Reproduce all lines of the listing below in which the word "pixels" occurs.
※
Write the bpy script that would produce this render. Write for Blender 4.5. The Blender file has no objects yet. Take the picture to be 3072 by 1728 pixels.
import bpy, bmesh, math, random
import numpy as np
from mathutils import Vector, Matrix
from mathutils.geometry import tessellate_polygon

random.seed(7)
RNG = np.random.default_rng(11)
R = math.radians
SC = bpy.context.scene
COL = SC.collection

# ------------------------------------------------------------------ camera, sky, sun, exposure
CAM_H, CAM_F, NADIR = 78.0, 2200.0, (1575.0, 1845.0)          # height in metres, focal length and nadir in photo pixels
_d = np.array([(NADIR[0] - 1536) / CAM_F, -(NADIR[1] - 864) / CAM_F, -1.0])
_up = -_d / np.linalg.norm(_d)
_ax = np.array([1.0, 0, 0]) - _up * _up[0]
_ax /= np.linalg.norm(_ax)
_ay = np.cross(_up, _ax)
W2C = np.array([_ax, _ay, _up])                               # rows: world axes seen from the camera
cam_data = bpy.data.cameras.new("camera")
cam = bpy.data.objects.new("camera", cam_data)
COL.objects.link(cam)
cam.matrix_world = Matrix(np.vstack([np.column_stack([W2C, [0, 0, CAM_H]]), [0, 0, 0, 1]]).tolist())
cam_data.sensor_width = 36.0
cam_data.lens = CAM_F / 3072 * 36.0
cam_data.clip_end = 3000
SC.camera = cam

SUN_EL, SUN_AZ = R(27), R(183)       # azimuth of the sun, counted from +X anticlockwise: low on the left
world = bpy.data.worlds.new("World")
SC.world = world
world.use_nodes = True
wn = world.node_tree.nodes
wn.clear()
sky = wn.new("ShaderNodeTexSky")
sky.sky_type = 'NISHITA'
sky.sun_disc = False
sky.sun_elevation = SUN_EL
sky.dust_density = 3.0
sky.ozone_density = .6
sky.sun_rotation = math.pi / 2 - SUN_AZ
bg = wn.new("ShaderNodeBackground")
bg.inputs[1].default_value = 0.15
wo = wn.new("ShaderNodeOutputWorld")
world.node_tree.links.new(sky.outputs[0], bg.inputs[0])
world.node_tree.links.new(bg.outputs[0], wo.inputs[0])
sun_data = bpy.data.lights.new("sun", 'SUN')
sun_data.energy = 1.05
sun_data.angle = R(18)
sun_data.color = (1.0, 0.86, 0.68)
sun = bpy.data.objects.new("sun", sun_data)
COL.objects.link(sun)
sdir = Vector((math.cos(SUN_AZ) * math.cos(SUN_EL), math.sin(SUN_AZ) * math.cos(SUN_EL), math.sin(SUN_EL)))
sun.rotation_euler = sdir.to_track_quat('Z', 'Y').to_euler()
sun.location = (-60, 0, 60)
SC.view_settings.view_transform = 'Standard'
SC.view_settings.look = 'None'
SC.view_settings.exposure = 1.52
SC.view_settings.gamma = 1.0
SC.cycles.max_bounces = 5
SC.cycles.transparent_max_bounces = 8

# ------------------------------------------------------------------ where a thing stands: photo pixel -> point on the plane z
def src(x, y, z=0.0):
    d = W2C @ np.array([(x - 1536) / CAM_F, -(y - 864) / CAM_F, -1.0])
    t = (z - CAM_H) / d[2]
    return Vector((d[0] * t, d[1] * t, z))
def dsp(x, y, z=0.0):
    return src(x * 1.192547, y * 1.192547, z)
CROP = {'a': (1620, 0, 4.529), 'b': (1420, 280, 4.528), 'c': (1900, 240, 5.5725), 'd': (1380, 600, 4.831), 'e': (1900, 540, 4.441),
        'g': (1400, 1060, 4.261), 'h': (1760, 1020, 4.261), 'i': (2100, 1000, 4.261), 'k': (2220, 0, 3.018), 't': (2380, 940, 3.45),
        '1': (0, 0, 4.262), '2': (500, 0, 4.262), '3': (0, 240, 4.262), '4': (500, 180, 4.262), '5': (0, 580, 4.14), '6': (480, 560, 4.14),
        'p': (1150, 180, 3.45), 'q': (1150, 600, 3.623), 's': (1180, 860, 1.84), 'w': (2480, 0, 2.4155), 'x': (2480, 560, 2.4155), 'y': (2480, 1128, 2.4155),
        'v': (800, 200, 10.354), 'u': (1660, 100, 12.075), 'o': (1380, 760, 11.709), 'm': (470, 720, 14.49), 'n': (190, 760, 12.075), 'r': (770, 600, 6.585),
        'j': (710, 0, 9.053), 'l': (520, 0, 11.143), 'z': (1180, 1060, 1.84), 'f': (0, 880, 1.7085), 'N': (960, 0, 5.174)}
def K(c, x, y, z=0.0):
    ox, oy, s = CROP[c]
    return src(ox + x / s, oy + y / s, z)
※
* Written answer
Write the bpy script that would produce this render. Write for Blender 4.5. The Blender file has no objects yet. Take the picture to be 3072 by 1728 pixels.
CAM_H, CAM_F, NADIR = 78.0, 2200.0, (1575.0, 1845.0)          # height in metres, focal length and nadir in photo pixels